Predicting resilience through the lens of competing adjustments to vegetation function

Autor: Manon Sabot, Martin De Kauwe, Andy Pitman, Belinda Medlyn, David Ellsworth, Silvia Caldararu, Sönke Zaehle, Mengyuan Mu, Teresa Gimeno
Rok vydání: 2022
Popis: Predicting ecosystem resilience to droughts and heatwaves requires a predictive capacity that is currently lacking in land-surface models (LSMs). Eco-evolutionary optimisation approaches have the potential to increase predictability, but competing approaches are yet to be probed together in LSMs. Here, we coupled schemes that optimise canopy gas-exchange vs. leaf nitrogen investment, and both approaches were extended to account for hydraulic legacies from water-stress. We assessed model predictions using observations from a South-Eastern Australian woodland exposed to repeated drought between 2013 and 2020, under both ambient and elevated [CO2]. Our simulations were in good agreement with observations of transpiration (r2∼0.7), leaf water potential (±0.1 MPa), and leaf photosynthetic capacities (±5% of the observations). Despite predictions of significant percentage loss of conductivity (PLC) due to water stress in 2013, 2014, 2016, and 2017 (p99 > 45%), hydraulic legacy effects were small and recovered rapidly. Combining the optimisation schemes and hydraulic legacies led to improved model predictions and enhanced the simulated magnitude fertilisation effect on GPP at elevated [CO2], albeit that the impact on the canopy fluxes was small overall.

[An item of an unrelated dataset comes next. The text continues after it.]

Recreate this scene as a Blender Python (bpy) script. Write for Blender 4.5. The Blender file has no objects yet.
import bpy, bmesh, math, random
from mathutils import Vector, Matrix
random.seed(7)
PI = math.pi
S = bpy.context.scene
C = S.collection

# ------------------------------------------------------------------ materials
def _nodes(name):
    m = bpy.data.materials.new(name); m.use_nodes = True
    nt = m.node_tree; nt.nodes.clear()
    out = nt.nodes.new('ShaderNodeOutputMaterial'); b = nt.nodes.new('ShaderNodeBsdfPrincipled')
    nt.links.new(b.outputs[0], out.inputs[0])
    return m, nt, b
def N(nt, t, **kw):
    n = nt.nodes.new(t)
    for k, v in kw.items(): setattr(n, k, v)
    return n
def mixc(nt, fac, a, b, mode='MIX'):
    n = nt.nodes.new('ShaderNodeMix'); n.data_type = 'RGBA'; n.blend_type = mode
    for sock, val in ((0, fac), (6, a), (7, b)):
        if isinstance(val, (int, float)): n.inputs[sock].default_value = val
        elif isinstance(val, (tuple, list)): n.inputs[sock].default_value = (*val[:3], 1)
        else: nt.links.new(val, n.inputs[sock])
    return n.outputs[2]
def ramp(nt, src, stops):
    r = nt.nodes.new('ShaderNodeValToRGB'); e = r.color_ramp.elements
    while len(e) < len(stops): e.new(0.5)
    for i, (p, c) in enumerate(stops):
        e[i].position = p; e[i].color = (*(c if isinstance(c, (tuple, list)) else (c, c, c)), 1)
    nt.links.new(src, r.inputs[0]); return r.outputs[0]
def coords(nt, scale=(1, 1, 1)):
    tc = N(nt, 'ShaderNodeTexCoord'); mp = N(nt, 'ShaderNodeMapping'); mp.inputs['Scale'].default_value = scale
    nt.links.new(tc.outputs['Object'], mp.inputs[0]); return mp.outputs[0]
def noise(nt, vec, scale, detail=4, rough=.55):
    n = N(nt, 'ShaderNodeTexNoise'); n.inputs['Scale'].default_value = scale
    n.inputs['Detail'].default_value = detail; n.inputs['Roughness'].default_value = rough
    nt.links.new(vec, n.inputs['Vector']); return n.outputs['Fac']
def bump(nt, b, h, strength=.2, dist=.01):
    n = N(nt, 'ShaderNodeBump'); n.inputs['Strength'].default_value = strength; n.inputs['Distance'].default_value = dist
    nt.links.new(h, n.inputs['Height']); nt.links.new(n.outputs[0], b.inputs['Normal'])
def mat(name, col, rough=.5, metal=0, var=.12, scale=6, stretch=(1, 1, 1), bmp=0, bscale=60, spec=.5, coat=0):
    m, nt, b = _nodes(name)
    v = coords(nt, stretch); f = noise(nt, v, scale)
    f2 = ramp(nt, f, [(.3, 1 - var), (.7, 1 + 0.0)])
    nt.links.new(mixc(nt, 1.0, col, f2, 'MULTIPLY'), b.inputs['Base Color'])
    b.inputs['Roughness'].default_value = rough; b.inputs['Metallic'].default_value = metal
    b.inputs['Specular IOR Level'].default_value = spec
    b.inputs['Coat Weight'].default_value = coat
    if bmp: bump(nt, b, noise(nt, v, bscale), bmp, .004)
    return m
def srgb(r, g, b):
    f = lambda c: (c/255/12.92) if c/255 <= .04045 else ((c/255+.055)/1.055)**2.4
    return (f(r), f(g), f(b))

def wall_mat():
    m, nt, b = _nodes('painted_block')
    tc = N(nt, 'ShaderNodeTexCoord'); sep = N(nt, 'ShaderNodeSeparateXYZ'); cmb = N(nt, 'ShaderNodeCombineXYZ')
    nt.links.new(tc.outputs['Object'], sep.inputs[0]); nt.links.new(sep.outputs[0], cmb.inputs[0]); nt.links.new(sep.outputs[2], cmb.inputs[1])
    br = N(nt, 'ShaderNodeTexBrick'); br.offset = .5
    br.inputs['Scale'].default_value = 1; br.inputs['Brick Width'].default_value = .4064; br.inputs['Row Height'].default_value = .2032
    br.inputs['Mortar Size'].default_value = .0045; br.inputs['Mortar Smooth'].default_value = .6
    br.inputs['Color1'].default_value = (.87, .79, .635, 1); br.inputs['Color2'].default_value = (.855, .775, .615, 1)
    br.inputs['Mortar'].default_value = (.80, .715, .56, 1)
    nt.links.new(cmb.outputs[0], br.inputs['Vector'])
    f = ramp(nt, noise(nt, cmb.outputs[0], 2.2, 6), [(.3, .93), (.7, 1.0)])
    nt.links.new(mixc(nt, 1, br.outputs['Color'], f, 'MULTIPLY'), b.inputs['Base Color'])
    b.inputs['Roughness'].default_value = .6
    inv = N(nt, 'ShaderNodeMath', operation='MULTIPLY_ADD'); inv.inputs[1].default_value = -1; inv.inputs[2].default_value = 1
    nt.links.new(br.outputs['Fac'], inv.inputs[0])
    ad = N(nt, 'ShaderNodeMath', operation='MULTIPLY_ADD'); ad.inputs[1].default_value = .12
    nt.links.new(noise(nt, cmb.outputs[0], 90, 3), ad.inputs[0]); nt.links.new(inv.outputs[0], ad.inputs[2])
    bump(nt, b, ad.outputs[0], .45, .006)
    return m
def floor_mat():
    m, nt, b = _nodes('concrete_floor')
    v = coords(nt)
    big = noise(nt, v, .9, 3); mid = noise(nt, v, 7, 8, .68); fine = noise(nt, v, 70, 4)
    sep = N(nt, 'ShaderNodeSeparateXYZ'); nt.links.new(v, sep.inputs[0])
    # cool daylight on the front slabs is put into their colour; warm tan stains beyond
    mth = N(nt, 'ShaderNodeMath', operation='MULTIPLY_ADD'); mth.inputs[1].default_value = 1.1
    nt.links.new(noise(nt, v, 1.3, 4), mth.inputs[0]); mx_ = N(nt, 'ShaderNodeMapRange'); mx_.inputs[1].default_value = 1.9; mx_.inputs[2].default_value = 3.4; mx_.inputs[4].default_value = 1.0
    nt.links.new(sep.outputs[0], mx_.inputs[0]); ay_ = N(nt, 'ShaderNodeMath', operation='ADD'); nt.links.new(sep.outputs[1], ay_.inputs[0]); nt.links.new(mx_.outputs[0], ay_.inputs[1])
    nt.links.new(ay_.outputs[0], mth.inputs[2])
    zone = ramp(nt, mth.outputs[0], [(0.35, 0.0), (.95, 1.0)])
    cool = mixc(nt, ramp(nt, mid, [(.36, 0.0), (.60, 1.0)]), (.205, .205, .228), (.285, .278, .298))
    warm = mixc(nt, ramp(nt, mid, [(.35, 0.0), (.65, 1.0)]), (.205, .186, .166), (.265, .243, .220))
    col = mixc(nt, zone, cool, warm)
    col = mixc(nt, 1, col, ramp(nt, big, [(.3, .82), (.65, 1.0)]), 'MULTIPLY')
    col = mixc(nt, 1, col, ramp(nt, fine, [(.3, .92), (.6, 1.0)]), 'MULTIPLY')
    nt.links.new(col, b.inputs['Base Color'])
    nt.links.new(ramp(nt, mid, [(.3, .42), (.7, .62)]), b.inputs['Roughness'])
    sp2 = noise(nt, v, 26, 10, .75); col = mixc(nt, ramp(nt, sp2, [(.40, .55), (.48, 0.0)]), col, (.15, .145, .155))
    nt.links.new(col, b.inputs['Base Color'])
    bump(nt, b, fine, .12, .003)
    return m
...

Our simulations suggested that leaf shedding and/or suppressed foliage growth formed an active strategy to mitigate drought risk, with leaves being grown during wet years to replenish carbon stores, whereas LAI dropped in anticipation of severe water stress to prevent high PLC. Accounting for leaf acclimation in response to drought therefore has the potential to improve predictions of ecosystem resilience to drought in water-limited regions.